2. Biografisch. Die Schülerinnen und Schüler können sich mit Personen aus der Vergangenheit des Christentums auseinandersetzen, diese Begegnung reflektieren und zur Gestaltung ihres Christ­seins in Beziehung setzen. Hier: ökume­nisch orientierte Christinnen und Christen aus unterschiedlichen Kirchen und Kulturen.

3. Ethisch. Die Schülerinnen und Schüler können die ethischen Themen und Fragen, vor die Christinnen und Christen in der Vergangenheit gestellt wurden, wahrnehmen und das Handeln sowohl als zeitbedingt wie auch als mögliche Optionen beurteilen. Hier: die globalen sozialethischen Grundmotive der ökumenischen Bewegung, insbesondere das Streben nach Einheit, Frieden, Gerechtigkeit und die Be­wahrung der Schöpfung.

Nicht Konferenzorte und Konferenz-Erklärungen sollten den Inhalt des Unterrichts über die Geschichte der Ökumene bilden, sondern die Personen und Themen der Ökumenischen Bewegung.

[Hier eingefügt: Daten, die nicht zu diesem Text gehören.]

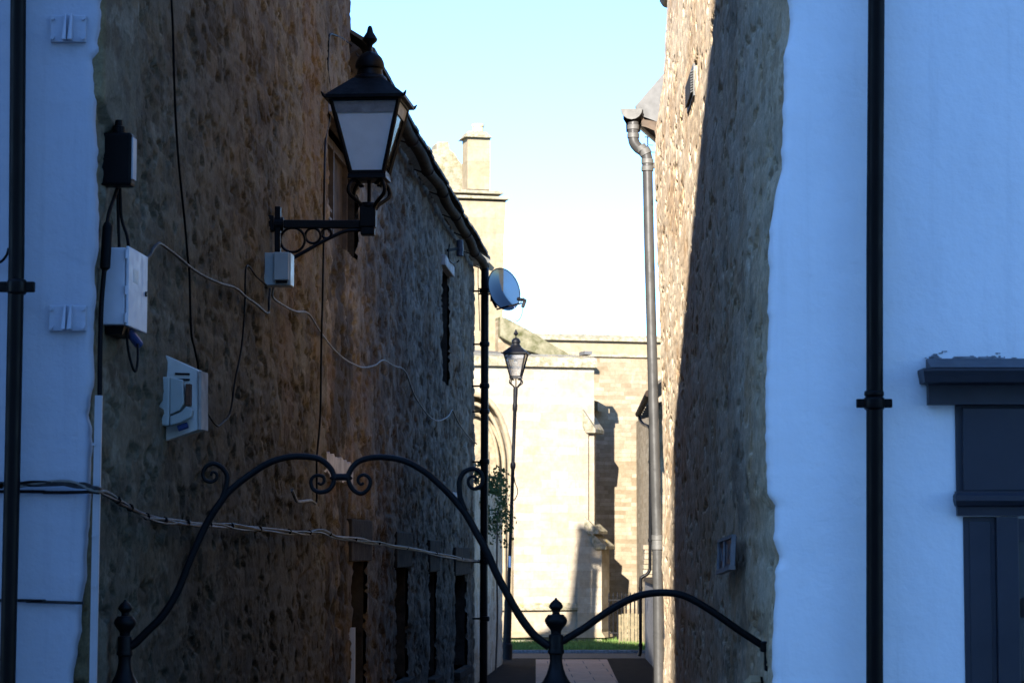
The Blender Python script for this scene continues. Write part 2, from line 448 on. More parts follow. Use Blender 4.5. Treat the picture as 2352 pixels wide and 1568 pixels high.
# ------------------------------------------------------------------ setting
def ground_sheet(name, pts, z, mat):
    mb = MB(); mb.v = [(p[0], p[1], z) for p in pts]; mb.f = [tuple(range(len(pts)))]
    o = obj(name, mb, mat, origin=Vector((0,0,z))); o['kind'] = 'structure'; return o
ground_sheet('ground', [(-300,-300),(300,-300),(300,300),(-300,300)], 0, M['setts'])
ground_sheet('street', [(-60,-3.4),(60,-3.4),(60,9.3),(-60,9.3)], .004, M['street_paving'])
ground_sheet('alley_path', [(.11,11.5),(1.10,11.5),(1.64,43.9),(.41,43.9)], .004, M['paving'])
ground_sheet('cross_road', [(-60,44.3),(60,44.3),(60,46.5),(-60,46.5)], .004, M['asphalt'])
mb = MB().box(-60, 60, 46.5, 46.62, 0, .06)
o = obj('kerb', mb, M['concrete_grey'], bevel=.01); o['kind'] = 'structure'
ground_sheet('lawn_ground', [(-60,46.62),(60,46.62),(60,90),(-60,90)], .02, M['lawn'])
mb = MB()
for _ in range(15000):
    x, y = random.uniform(-.6, 3.2), random.uniform(46.64, 51.5)
    hh, a, wd = random.uniform(.05,.14), random.uniform(0, 6.28), random.uniform(.006,.014)
    dx, dy = math.cos(a)*wd, math.sin(a)*wd; lx, ly = random.gauss(0,.03), random.gauss(0,.03)
    n0 = len(mb.v); mb.v += [(x-dx,y-dy,.02),(x+dx,y+dy,.02),(x+lx,y+ly,.02+hh)]; mb.f.append((n0,n0+1,n0+2))
o = obj('grass', mb, M['grass'], recalc=False)
tag(o, 'short green grass in front of the sunlit church', 'grass', kind='stuff')

# ------------------------------------------------------------------ left corner house: painted front, rubble alley wall
def lerp3(a, b, t): return a*(1-t[...,None]) + np.array(b)*t[...,None]
def masonry(U, Z, seed, cov, row, wid, pits, chip, pth=.60, amp=1):
    """rubble stones with a ragged lime coat over most joints: returns height, coat mask and per-stone numbers"""
    d, r1, r2, r3 = stones(U, Z, seed, row, wid, .05)
    joint = 1-sm(.0, .028, d)
    coat = sm(-.015, .015, fbm(U*.55, Z, 3.4, 6, seed+201, .62)-.5+cov+.12*joint)
    h = (r1-.5)*.020 - joint*.012
    h = h*(1-coat) + coat*(.004+.45*h)
    h = h*amp + ((fbm(U*.6, Z, 5, 4, seed+211, .6)-.5)*.020 + (fbm(U*.5, Z, 19, 4, seed+221, .65)-.5)*.014)*amp
    ch = sm(.555, .575, fbm(U*.5, Z, 6.5, 5, seed+231, .62)); h -= ch*chip
    pt = sm(pth, pth+.035, fbm(U*.55, Z, 11, 4, seed+241, .6)); h -= pt*pits
    return h, coat, ch, r2, r3
def relief_left(U, Z, X, Y):
    h, coat, ch, r2, r3 = masonry(U, Z, 11, .02, (.09,.2), (.16,.42), .020, .007, .62, .68)
    # a thick flake of render hangs over the corner, with a ledge under it
    edge = 3.86 - .34*(Y-11) + .05*(vn(U*14, Z*0, 5)-.5)
    fl = sm(-.012, .012, Z-edge)*(1-sm(11.75, 11.8, Y+.1*(vn(Z*9,Z*0,6)-.5))); h = h*(1-.7*fl) + fl*.035
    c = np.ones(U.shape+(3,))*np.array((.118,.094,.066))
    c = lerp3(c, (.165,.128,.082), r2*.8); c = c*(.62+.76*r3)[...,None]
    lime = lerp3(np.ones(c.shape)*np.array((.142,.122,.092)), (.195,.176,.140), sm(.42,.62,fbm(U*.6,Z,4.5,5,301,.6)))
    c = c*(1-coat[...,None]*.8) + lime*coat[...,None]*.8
    c = lerp3(c, (.080,.070,.058), ch*.6)
    c = lerp3(c, (.21,.105,.045), sm(.48,.66,fbm(U,Z*.5,1.2,5,81,.6))*np.clip((Y-14.4)/2.5,0,1)*.24)
    near = 1-sm(11.6, 14.2, Y)
    c = lerp3(c, (.175,.172,.140), near*(.15+.35*coat))
    c = lerp3(c, (.27,.26,.225), sm(.60,.65,fbm(U*.55,Z,6.5,5,91,.62))*(.25+.35*near))
    c = lerp3(c, (.055,.050,.045), sm(.55,.68,fbm(U*.8,Z,2.0,7,101,.68))*.32)
    c = lerp3(c, (.24,.21,.12), (1-sm(11.0, 11.10, Y))*.75)
    alley_shade = 1-.42*(1-sm(1.6,3.2,Z+1.4*(fbm(U,Z,1.2,4,99)-.5)))  # shade low in the narrow alley, painted into the wall colour
    return h, c*np.array((.96,.92,.82))*alley_shade[...,None]
CL1, CL2 = -2.455, -2.515
house = thing('corner_house', 'corner house on the left with pale blue front and tall brown rubble gable', 'house', (-4, 13, 0))
p = lambda y, c: (c + LK*y, y)
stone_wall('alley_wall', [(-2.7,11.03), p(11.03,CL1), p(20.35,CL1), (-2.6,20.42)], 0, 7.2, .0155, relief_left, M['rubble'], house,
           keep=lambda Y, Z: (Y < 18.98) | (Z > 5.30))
mb = MB().box(-9, -2.0, 11.1, 20.3, 0, 7.15)
mb.hexa([(-2.0,11.1,0),(-1.93,11.1,0),(-1.56,18.9,0),(-2.0,18.9,0),(-2.0,11.1,7.15),(-1.93,11.1,7.15),(-1.56,18.9,7.15),(-2.0,18.9,7.15)])
obj('inner_wall', mb, M['rubble_fine'], house)
mb = MB().prism([(-9.2,10.8,7.2),(-9.2,15.7,9.6),(-9.2,20.6,7.2)], (7.7,0,0)); obj('roof', mb, M['stone_tile'], house)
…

Methodisch kann dies für die frühe Ökumene z.B. mit einem „Imitationsspiel“ erschlossen werden, in dem zwölf Vertreterinnen und Vertreter aus den vier obengenannten Strömungen sich über das Streben nach Einheit der Kirchen austauschen (Dam, 2002; als „Expertengruppen“ in Dam, 2018, 114-124).

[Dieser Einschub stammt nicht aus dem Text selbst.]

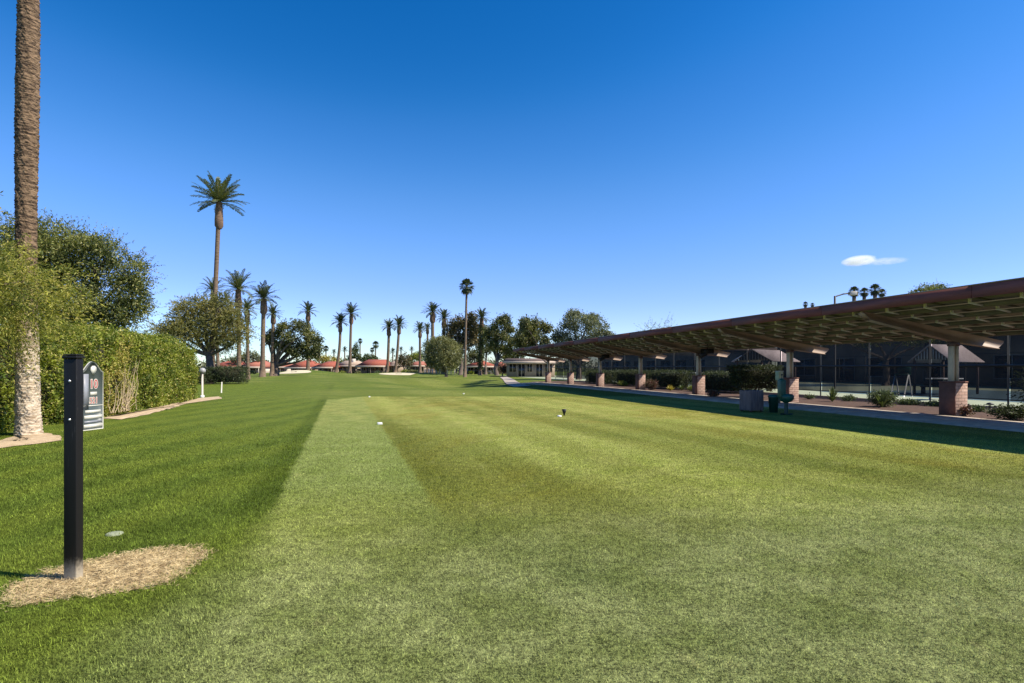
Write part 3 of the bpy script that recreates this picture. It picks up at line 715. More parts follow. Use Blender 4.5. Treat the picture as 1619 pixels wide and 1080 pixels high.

Ein Blick in die Geschichte der Ökumene trägt dazu bei zu verstehen, wie eine globale Perspektiverweiterung zu Themen wie Rassismus (→ Bildung, diversitätssensible), Kolonialismus (→ Postkolonialismus, kirchengeschichtsdidaktisch), Gerechtigkeit, Frieden, Schöpfung, Ekklesiologie, Spiritualität, Liturgie und Sakramente errungen wurde.

Noch wichtiger wären aber das Lernen durch persönliche Erfahrungen mit der konfessionellen Kooperation, z.B. im konfessionell-kooperativen RU (Woppowa/Zimmermann, 2018) (→ Religionsunterricht, konfessionell-kooperativ), in ökumenischen Schulgottesdiensten (→ Schulgottesdienst) oder durch den Besuch von oder die Mitarbeit in ökumenischen sozialen Projekten.

Schließlich kann an den verschiedenen Modellen der Einheit, die in der Öku­mene entwickelt wurden (Rückkehr, Kooperation, Koinonia u.a.; siehe Lach­mann, 286f. und Konfessionskundliches Institut), gelernt werden, wie Dialog und Verständigung zwischen Konfessionen und Religionen sowie Umgang mit Differenzen in der Praxis funktionieren können. Dies würde an eine Überlegung von Eberhardt Tiefensee (2011) anschließen, der Ökumene nicht nur auf Einheit zwischen den christlichen Konfessionen, sondern auch auf verschiedene Religionen und auf das gemeinsame Lernen mit Kindern und Jugendlichen ausweiten möchte, die keiner Konfessions- oder Religionsgemeinschaft angehören (dazu Käbisch, 2014, 193; → Konfessionslosigkeit). Die Struktur des Lernens an Differenzen ist vergleichbar mit der interkonfessionellen wie interreligiösen Verständigung und mit der Begegnung mit Konfessionslosen.

6. Ausblick

Auch wenn Interreligiosität (→ Interreligiöses Lernen) im Religionsunterricht mittlerweile wichtiger ist als das Thema Ökumene, darf der Blick auf die innerchristliche Ökumene und die Geschichte der Ökumenischen Bewegung im Religionsunterricht nicht fehlen. Zu wichtig sind die Errungenschaften, hinter die die Kirchen und das Christentum nicht zurückfallen sollten. Vor allem die Strukturen der Begegnung, der Verständigung und der Umgang mit Differenzen können Modelle für mehr Einheit und Frieden sein. Die Versuche, dies didaktisch umzusetzen, sind dabei hinter der Notwendigkeit zurückgeblieben.